Atomistic simulations of tensile deformation of a nanoporous high-entropy alloy

Abstract

High-entropy alloys (HEAs) display outstanding mechanical properties which make possible new technological applications. There are many studies of bulk HEAs, but here we focus on FeCrNiCuCo single-crystal face-centered cubic (FCC) samples with 40% and 50% nanoscale porosity, where the pores constrain plasticity. In order to disentangle the role of chemical complexity during deformation, we compare HEA samples to Average Atom (AA) samples with the same average properties as the HEA, but where all atoms are equivalent. Elastic modulus and plastic yielding are much higher than expected from Au nanofoam scaling predictions. We find that HEA and AA materials behave similarly to each other and to other FCC nanoporous samples until the point where failure begins. Deformation produces mostly partial dislocations that move and leave behind stacking faults crossing filaments, with sessile dislocations and some dislocation tangles forming due to the large plastic strain. Differences in sample failure modify the evolution of void and ligament size distributions.
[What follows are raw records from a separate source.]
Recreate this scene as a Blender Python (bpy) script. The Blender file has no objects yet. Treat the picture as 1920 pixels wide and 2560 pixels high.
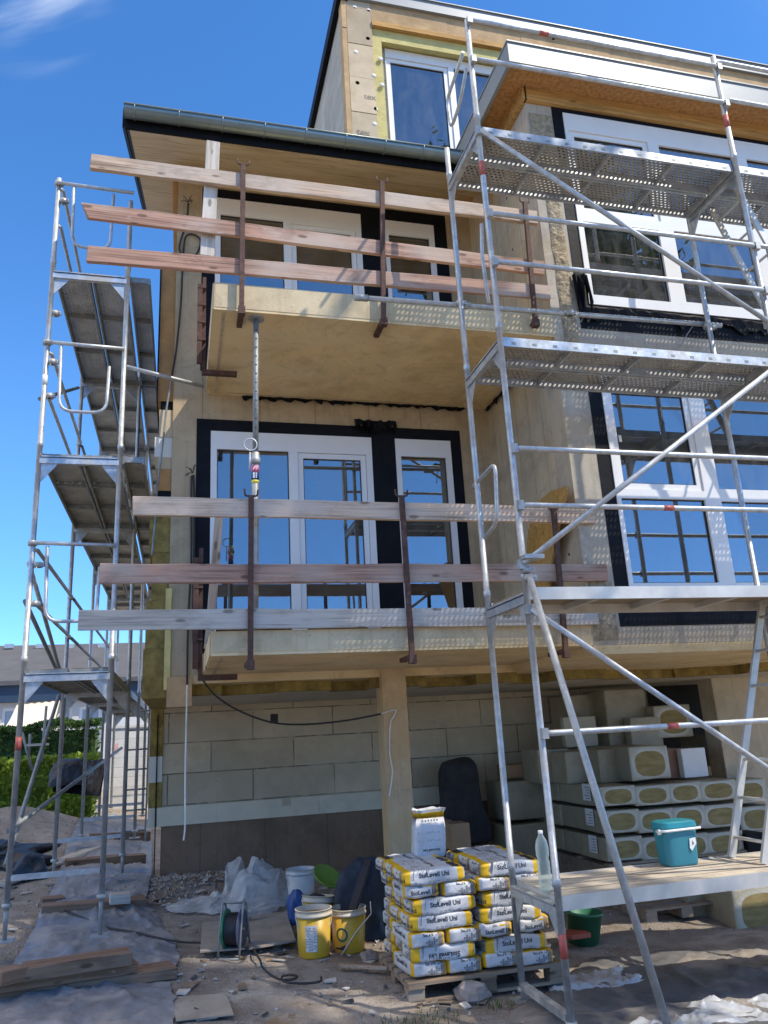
import bpy, math, random
from mathutils import Vector, Matrix, noise
from mathutils.bvhtree import BVHTree
R_ = math.radians
random.seed(7)
sc = bpy.context.scene
col = sc.collection

# ------------------------------------------------------------------ camera
F_PX = 1935.0
CAM = Vector((0, 0, 1.65))
def _cam_basis(rx, ry, rz):
    return Matrix.Rotation(rz, 3, 'Z') @ Matrix.Rotation(rx, 3, 'X') @ Matrix.Rotation(ry, 3, 'Y')
RC = _cam_basis(R_(15.806), R_(3.1557), R_(-15.095))      # columns: right, forward, up
cd = bpy.data.cameras.new('Camera')
cd.sensor_fit = 'HORIZONTAL'; cd.sensor_width = 36; cd.lens = 36 * F_PX / 1920
cd.clip_start = 0.05; cd.clip_end = 1500
cam = bpy.data.objects.new('Camera', cd); col.objects.link(cam)
right, fwd, up = RC.col[0], RC.col[1], RC.col[2]
mw = Matrix.Identity(4)
for i in range(3):
    mw[i][0] = right[i]; mw[i][1] = up[i]; mw[i][2] = -fwd[i]; mw[i][3] = CAM[i]
cam.matrix_world = mw
sc.camera = cam

# ------------------------------------------------------------------ light
SUN = Vector((0.57, -0.50, 1.0)).normalized()
SKY_STRENGTH = 0.15
SUN_STRENGTH = 2.6
sc.view_settings.view_transform = 'Standard'; sc.view_settings.look = 'None'
sc.view_settings.gamma = 1; sc.view_settings.use_curve_mapping = False
sc.view_settings.exposure = 0.90
w = bpy.data.worlds.new('World'); sc.world = w; w.use_nodes = True
nt = w.node_tree; nt.nodes.clear()
wo = nt.nodes.new('ShaderNodeOutputWorld'); bg = nt.nodes.new('ShaderNodeBackground')
sky = nt.nodes.new('ShaderNodeTexSky'); sky.sky_type = 'NISHITA'; sky.sun_disc = False
sky.sun_elevation = math.asin(SUN.z); sky.sun_rotation = math.atan2(SUN.x, SUN.y)
sky.air_density = 1.0; sky.dust_density = 0.1; sky.ozone_density = 4.0; sky.altitude = 400
bg.inputs['Strength'].default_value = SKY_STRENGTH
tc = nt.nodes.new('ShaderNodeTexCoord')
# thin cirrus: streaky noise by direction, kept to one part of the sky
def cirrus():
    d0 = (RC @ Vector(((30 - 960) / F_PX, 1, -(-90 - 1280) / F_PX))).normalized()
    dot = nt.nodes.new('ShaderNodeVectorMath'); dot.operation = 'DOT_PRODUCT'
    dot.inputs[1].default_value = d0
    nt.links.new(tc.outputs['Generated'], dot.inputs[0])
    mr = nt.nodes.new('ShaderNodeMapRange'); mr.interpolation_type = 'SMOOTHSTEP'
    mr.inputs['From Min'].default_value = 0.9945; mr.inputs['From Max'].default_value = 1.0
    nt.links.new(dot.outputs['Value'], mr.inputs['Value'])
    # streak axes
    ax = (RC @ Vector((0.93, 0, 0.37))).normalized(); ay = (RC @ Vector((-0.37, 0, 0.93))).normalized()
    comb = nt.nodes.new('ShaderNodeCombineXYZ')
    for k, (a, s) in enumerate(((ax, 2.0), (ay, 22.0))):
        d = nt.nodes.new('ShaderNodeVectorMath'); d.operation = 'DOT_PRODUCT'
        d.inputs[1].default_value = a * s
        nt.links.new(tc.outputs['Generated'], d.inputs[0]); nt.links.new(d.outputs['Value'], comb.inputs[k])
    n = nt.nodes.new('ShaderNodeTexNoise'); n.inputs['Scale'].default_value = 1.3; n.inputs['Detail'].default_value = 6
    n.inputs['Distortion'].default_value = 0.4
    nt.links.new(comb.outputs[0], n.inputs['Vector'])
    r = nt.nodes.new('ShaderNodeMapRange'); r.interpolation_type = 'SMOOTHSTEP'
    r.inputs['From Min'].default_value = 0.40; r.inputs['From Max'].default_value = 0.85
    nt.links.new(n.outputs['Fac'], r.inputs['Value'])
    m = nt.nodes.new('ShaderNodeMath'); m.operation = 'MULTIPLY'
    nt.links.new(mr.outputs[0], m.inputs[0]); nt.links.new(r.outputs[0], m.inputs[1])
    hs = nt.nodes.new('ShaderNodeHueSaturation'); hs.inputs['Saturation'].default_value = 1.23; hs.inputs['Hue'].default_value = 0.503
    nt.links.new(sky.outputs[0], hs.inputs['Color'])
    mx = nt.nodes.new('ShaderNodeMixRGB'); mx.inputs[2].default_value = (3.6, 4.0, 4.6, 1)
    nt.links.new(m.outputs[0], mx.inputs[0]); nt.links.new(hs.outputs[0], mx.inputs[1])
    return mx.outputs[0]
# unseen bright band added overhead for neutral fill light, running from left to right
def mrange(v, a, b, smooth=True):
    m = nt.nodes.new('ShaderNodeMapRange'); m.interpolation_type = 'SMOOTHSTEP' if smooth else 'LINEAR'
    m.inputs['From Min'].default_value = a; m.inputs['From Max'].default_value = b
    nt.links.new(v, m.inputs['Value']); return m.outputs[0]
def mmul(a, b):
    m = nt.nodes.new('ShaderNodeMath'); m.operation = 'MULTIPLY'
    for i, x in enumerate((a, b)):
        if hasattr(x, 'links'): nt.links.new(x, m.inputs[i])
        else: m.inputs[i].default_value = x
    return m.outputs[0]
def fill_veil(src):
    sp = nt.nodes.new('ShaderNodeSeparateXYZ'); nt.links.new(tc.outputs['Generated'], sp.inputs[0])
    ab = nt.nodes.new('ShaderNodeMath'); ab.operation = 'ABSOLUTE'; nt.links.new(sp.outputs['Y'], ab.inputs[0])
    band = mmul(mrange(ab.outputs[0], 0.52, 0.25), mrange(sp.outputs['Z'], 0.05, 0.35))
    n = nt.nodes.new('ShaderNodeTexNoise'); n.inputs['Scale'].default_value = 3.0; n.inputs['Detail'].default_value = 6
    nt.links.new(tc.outputs['Generated'], n.inputs['Vector'])
    mx = nt.nodes.new('ShaderNodeMixRGB'); mx.inputs[2].default_value = (6.6, 5.9, 5.0, 1)
    nt.links.new(mmul(band, mrange(n.outputs['Fac'], 0.28, 0.55)), mx.inputs[0]); nt.links.new(src, mx.inputs[1])
    # the air low over the garden is a clear blue
    tint = nt.nodes.new('ShaderNodeMixRGB'); tint.blend_type = 'MULTIPLY'; tint.inputs[2].default_value = (0.47, 0.70, 1.06, 1)
    nt.links.new(mrange(sp.outputs['Z'], 0.42, 0.02), tint.inputs[0]); nt.links.new(mx.outputs[0], tint.inputs[1])
    return tint.outputs[0]
nt.links.new(fill_veil(cirrus()), bg.inputs['Color']); nt.links.new(bg.outputs[0], wo.inputs[0])
sl = bpy.data.lights.new('Sun', 'SUN'); sl.energy = SUN_STRENGTH; sl.angle = R_(0.5); sl.color = (1.0, 0.91, 0.77)
so = bpy.data.objects.new('Sun', sl); col.objects.link(so)
so.rotation_euler = SUN.to_track_quat('Z', 'Y').to_euler(); so.location = SUN * 60

# ------------------------------------------------------------------ helpers
def at(px, py, Y=None, X=None, Z=None):
    """world point seen at a photograph pixel, on the plane X=, Y= or Z="""
    d = RC @ Vector(((px - 960) / F_PX, 1, -(py - 1280) / F_PX))
    if Y is not None: t = Y / d.y
    elif X is not None: t = X / d.x
    else: t = (Z - CAM.z) / d.z
    return CAM + d * t
def ground(x, y):
    xx = max(-4.0, min(6.0, x)); yy = max(2.0, min(15.0, y))
    z = -0.052 * (xx + 0.6) + 0.039 * (yy - 7.5)
    return z
def atg(px, py, dz=0.0):
    z = 0.0
    for _ in range(12):
        p = at(px, py, Z=z); z = ground(p.x, p.y) + dz
    return at(px, py, Z=z)
def V(*a): return Vector(a)

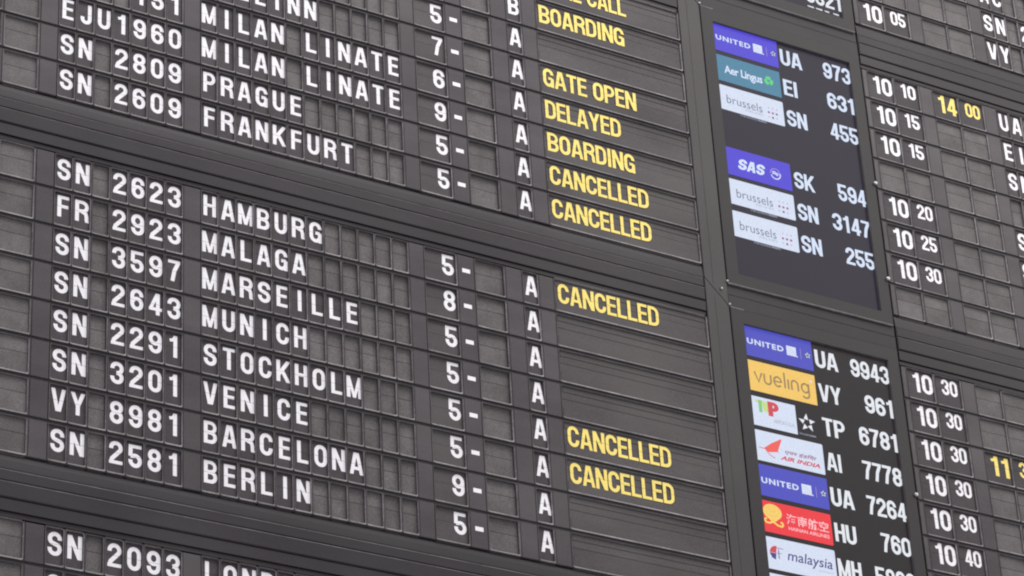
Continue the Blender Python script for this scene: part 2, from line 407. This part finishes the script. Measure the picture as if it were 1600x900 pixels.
def build_row(g, r, side, code='', dest='', gate='', term='', status='', hh='', mm='', dhh='', dmm='', label=''):
    v = gv(g, r)
    root = link('flap_display_row', None, None, (0, v, 0))
    e = .004
    def fl(a, b, **k): filler(root, a+e, b-e, **k)
    if side == 'L':
        fl(-4.9, -4.74); lo = -4.74
        off = -28.63
        segs = [(24.32, .80, 23.89, 24.785, 'hh', ''), (25.235, .76, 24.785, 25.68, 'mm', '')]
        for c_, w_, a_, b_, k_, t_ in segs: unit(root, c_+off, w_, a_+off+e, b_+off-e, '', k_)
        fl(-2.95, -2.52)
        unit(root, -2.06, .80, -2.52+e, -1.60-e, '', 'hh'); unit(root, -1.14, .82, -1.60+e, -.68-e, '', 'mm')
        fl(-.68, -.235)
        for i in range(7): unit(root, .46*i, .40, .46*i-.23+e*.5, .46*i+.23-e*.5, code[i] if i < len(code) else '', 'char')
        fl(2.99, 3.432)
        for i in range(12):
            c_ = 3.666+.46*i; unit(root, c_, .40, c_-.23+e*.5, c_+.23-e*.5, dest[i] if i < len(dest) else '', 'char')
        fl(8.956, 9.37)
        unit(root, 9.835, .86, 9.37+e, 10.30-e, gate, 'gate')
        fl(10.30, 10.77, mark='-' if gate else None)
        unit(root, 11.215, .80, 10.77+e, 11.66-e, '', 'wide')
        fl(11.66, 12.13)
        unit(root, 12.37, .40, 12.13+e, 12.61-e, term, 'char')
        fl(12.61, 13.04)
        unit(root, 15.325, 4.49, 13.04+e, 17.61-e, status, 'status', YELL)
        fl
        def bk(mb): mb.box(-4.88, 17.59, OUT0+.02, OUT1-.02, .21, .26, DARK)
        link('back_plate', pmesh('bkL', bk, 'back_plate'), root)
    else:
        fl(23.70, 23.855)
        unit(root, 24.315, .84, 23.855+e, 24.785-e, hh, 'hh'); unit(root, 25.23, .81, 24.785+e, 25.68-e, mm, 'mm')
        fl(25.68, 26.115)
        unit(root, 26.58, .85, 26.115+e, 27.045-e, dhh, 'hh', YELL); unit(root, 27.50, .83, 27.045+e, 27.955-e, dmm, 'mm', YELL)
        fl(27.955, 28.395)
        for i in range(7):
            c_ = 28.625+.46*i; unit(root, c_, .40, c_-.23+e*.5, c_+.23-e*.5, code[i] if i < len(code) else '', 'char')
        fl(31.615, 32.4)
        def bk(mb): mb.box(23.72, 32.38, OUT0+.02, OUT1-.02, .21, .26, DARK)
        link('back_plate', pmesh('bkR', bk, 'back_plate'), root)
    if r != 8:
        a0, a1 = (-4.9, 17.61) if side == 'L' else (23.70, 32.4)
        def rl(mb): mb.box(a0, a1, OUT1+.001, 1+OUT0-.001, .038, .2, RAIL)
        link('rail', pmesh('rl'+side, rl, 'rail'), root)
    tag(root, label, 'flight row', 'split-flap flight rows of the departure board')
    return root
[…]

The AA sample presents ductile necking and ductile fracture of a few filaments, as in other single element FCC nanoporous samples. Failure in the HEA sample not only includes some ductile filaments fracture, but also brittle fracture of the filaments due to localized shear, which causes plane slippage, as identified by machine learning methods. Therefore, chemical complexity diminishes ductility in nanoporous FCC HEA samples.